INFORMATION SUPPLIED =
########################################
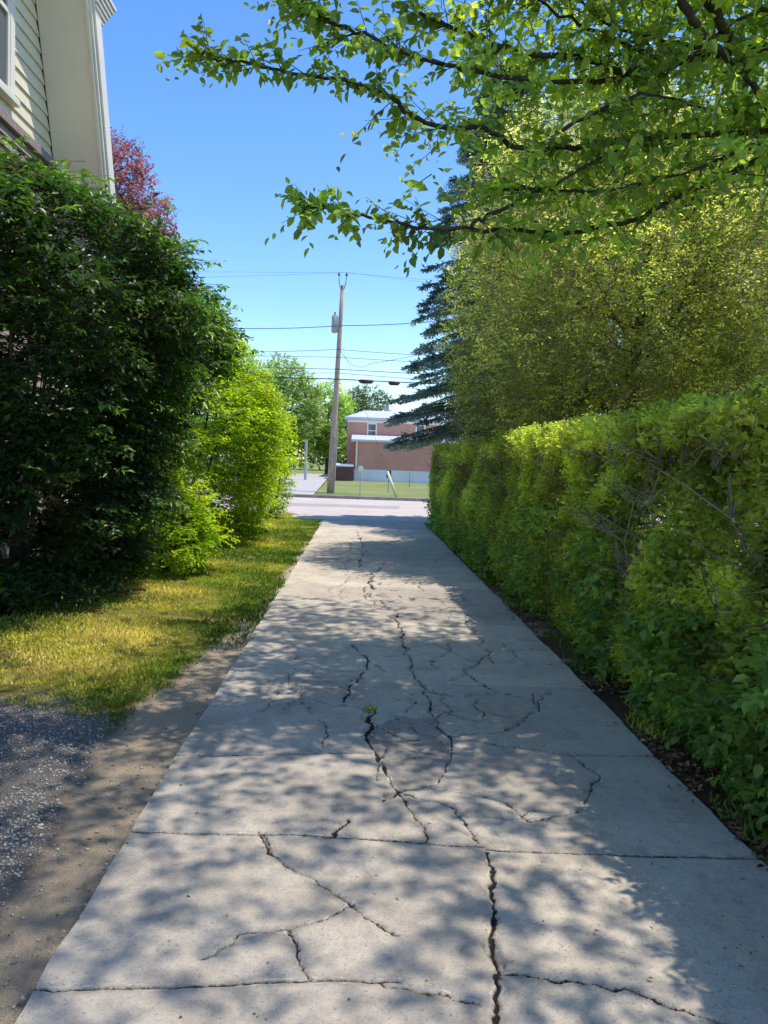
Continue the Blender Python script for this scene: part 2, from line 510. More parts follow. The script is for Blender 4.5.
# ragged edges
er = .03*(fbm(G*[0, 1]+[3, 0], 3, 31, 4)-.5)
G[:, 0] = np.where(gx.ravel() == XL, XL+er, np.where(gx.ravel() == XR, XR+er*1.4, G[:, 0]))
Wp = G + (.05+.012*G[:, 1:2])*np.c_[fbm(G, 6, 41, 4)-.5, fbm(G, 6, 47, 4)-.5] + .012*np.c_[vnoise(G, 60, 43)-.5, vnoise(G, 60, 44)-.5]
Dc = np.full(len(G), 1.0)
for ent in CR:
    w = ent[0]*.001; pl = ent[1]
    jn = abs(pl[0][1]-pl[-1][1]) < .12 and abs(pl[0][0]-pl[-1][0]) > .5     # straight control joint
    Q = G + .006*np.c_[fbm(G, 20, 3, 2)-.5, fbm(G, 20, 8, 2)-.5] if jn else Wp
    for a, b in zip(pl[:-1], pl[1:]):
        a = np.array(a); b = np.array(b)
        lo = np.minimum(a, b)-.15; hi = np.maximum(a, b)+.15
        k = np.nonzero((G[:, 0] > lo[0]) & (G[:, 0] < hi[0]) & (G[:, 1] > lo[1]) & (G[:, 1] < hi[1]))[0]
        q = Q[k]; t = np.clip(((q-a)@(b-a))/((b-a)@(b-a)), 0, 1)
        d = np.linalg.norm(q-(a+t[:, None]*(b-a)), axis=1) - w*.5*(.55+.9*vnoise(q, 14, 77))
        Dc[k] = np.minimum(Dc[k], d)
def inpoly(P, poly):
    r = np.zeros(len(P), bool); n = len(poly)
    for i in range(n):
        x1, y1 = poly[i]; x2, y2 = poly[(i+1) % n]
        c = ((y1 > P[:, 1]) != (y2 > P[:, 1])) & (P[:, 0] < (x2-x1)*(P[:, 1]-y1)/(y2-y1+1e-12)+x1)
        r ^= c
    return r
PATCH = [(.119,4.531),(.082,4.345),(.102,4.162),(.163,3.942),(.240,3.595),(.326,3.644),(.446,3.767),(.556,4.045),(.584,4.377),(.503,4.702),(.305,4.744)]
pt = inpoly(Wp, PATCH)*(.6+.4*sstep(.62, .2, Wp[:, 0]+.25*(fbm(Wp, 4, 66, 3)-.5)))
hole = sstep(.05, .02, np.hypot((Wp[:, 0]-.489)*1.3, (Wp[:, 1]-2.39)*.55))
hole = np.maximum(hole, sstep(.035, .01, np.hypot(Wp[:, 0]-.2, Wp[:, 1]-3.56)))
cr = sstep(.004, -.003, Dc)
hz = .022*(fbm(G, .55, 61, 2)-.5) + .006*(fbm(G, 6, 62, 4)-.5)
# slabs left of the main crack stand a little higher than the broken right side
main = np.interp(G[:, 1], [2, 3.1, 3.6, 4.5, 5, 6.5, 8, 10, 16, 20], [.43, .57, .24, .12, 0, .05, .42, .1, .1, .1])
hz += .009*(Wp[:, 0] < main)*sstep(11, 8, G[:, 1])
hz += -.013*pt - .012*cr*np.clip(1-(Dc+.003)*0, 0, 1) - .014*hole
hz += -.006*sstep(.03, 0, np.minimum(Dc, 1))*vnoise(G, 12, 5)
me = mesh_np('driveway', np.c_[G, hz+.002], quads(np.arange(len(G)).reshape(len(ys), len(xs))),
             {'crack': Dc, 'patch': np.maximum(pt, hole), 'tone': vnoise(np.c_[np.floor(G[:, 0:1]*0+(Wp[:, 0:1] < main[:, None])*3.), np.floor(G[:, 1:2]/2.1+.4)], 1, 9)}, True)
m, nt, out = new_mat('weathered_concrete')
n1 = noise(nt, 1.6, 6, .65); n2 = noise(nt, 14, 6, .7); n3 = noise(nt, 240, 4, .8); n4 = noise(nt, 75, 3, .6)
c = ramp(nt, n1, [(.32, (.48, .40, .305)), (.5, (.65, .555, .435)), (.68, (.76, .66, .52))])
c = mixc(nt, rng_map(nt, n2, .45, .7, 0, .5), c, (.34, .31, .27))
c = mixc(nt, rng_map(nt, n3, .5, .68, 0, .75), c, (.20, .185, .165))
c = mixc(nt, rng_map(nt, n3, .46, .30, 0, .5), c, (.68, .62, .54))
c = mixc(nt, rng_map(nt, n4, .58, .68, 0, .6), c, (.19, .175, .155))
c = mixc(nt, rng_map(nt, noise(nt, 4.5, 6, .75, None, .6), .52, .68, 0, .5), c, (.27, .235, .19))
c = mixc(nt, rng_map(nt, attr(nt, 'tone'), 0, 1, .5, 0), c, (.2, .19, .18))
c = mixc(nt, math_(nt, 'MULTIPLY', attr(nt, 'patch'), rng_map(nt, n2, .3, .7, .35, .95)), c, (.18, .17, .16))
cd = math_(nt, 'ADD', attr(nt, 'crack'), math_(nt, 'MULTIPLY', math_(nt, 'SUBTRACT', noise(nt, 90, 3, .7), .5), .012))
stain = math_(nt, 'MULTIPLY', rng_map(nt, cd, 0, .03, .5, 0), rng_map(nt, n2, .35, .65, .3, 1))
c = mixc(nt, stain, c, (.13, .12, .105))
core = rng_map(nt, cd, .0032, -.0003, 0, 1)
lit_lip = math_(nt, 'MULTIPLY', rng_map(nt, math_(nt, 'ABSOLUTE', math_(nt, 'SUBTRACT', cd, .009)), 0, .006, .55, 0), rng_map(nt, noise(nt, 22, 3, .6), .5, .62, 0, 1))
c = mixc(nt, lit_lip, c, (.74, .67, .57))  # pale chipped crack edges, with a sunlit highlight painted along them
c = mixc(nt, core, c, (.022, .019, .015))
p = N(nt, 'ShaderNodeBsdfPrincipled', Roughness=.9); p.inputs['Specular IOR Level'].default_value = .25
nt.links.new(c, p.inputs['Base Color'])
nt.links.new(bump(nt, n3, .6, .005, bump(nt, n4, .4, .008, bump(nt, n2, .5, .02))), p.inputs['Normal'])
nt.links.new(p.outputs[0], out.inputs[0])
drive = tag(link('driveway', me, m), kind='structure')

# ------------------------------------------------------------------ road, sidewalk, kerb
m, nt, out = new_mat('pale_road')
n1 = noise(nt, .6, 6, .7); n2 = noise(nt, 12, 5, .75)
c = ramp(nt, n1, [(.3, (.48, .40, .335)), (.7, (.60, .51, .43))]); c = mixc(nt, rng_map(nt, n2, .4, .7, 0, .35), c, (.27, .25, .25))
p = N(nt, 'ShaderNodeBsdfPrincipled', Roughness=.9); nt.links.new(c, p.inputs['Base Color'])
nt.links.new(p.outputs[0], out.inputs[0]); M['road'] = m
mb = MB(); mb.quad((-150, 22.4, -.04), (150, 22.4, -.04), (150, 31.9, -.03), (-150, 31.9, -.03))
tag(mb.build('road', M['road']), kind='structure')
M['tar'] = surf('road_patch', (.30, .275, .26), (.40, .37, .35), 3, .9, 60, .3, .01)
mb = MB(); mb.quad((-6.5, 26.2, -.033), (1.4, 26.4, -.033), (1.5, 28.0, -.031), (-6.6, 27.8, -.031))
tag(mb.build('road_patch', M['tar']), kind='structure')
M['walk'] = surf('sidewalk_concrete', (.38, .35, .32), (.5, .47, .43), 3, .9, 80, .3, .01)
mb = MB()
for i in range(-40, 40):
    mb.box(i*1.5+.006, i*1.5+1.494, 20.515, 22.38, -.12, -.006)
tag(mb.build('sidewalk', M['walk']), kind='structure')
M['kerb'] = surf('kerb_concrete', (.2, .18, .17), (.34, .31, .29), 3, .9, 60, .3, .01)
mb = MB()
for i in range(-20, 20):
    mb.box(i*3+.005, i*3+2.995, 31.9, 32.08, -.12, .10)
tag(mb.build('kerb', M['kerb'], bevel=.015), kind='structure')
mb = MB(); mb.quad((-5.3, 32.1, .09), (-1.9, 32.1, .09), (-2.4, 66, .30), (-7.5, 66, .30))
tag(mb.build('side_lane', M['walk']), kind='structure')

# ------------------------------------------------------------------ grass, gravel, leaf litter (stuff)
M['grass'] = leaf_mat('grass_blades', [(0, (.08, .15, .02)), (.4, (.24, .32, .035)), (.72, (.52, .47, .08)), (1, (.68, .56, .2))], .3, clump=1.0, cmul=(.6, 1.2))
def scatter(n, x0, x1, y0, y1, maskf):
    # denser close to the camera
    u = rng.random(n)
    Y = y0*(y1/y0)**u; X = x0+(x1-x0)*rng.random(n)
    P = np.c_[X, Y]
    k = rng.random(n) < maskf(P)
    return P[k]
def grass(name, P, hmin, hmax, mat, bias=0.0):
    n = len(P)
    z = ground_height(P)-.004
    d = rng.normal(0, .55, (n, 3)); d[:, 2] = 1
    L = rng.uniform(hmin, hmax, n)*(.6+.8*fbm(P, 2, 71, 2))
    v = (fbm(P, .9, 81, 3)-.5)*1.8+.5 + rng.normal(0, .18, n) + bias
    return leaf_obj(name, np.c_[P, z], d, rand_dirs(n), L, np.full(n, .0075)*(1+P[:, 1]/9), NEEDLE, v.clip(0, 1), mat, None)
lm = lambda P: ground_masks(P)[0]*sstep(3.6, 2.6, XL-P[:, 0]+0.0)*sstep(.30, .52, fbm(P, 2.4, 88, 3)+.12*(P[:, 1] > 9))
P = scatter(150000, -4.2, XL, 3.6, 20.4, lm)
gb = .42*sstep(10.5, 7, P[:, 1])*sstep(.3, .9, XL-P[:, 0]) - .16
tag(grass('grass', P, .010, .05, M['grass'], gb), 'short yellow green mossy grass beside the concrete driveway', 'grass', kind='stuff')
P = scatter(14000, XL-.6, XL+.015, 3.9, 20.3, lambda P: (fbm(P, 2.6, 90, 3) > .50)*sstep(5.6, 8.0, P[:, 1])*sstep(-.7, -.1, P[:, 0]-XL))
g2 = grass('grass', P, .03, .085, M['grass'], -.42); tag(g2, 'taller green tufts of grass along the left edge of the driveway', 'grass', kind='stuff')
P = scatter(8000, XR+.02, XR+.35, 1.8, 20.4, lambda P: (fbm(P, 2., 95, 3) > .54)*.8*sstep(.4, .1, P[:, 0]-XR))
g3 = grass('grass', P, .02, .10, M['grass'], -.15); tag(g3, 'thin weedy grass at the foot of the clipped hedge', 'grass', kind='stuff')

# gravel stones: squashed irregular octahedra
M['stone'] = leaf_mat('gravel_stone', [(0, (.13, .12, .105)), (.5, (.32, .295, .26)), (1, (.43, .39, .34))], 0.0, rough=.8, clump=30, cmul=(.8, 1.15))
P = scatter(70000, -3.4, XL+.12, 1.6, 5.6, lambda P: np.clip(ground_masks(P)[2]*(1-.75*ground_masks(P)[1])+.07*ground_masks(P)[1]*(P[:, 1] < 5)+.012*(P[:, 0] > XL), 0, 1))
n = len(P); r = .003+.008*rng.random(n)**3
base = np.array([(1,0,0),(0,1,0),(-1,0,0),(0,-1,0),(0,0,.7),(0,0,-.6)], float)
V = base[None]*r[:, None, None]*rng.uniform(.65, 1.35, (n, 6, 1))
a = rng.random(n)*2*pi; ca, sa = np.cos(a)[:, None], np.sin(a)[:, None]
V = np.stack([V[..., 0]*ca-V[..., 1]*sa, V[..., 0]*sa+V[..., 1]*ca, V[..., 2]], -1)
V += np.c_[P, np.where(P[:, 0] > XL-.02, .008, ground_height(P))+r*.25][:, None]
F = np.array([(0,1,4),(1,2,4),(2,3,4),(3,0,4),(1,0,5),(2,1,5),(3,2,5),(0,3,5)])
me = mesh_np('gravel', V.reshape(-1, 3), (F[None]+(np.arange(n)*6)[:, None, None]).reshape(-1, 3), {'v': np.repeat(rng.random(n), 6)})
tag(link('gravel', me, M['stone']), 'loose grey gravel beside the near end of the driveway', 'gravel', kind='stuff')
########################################
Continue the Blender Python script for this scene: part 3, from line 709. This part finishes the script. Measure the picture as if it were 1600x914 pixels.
########################################
STATED PROBLEM = From the data above, work out how many lines hold "Python". Answer with the number alone.

FULL SOLUTION = 2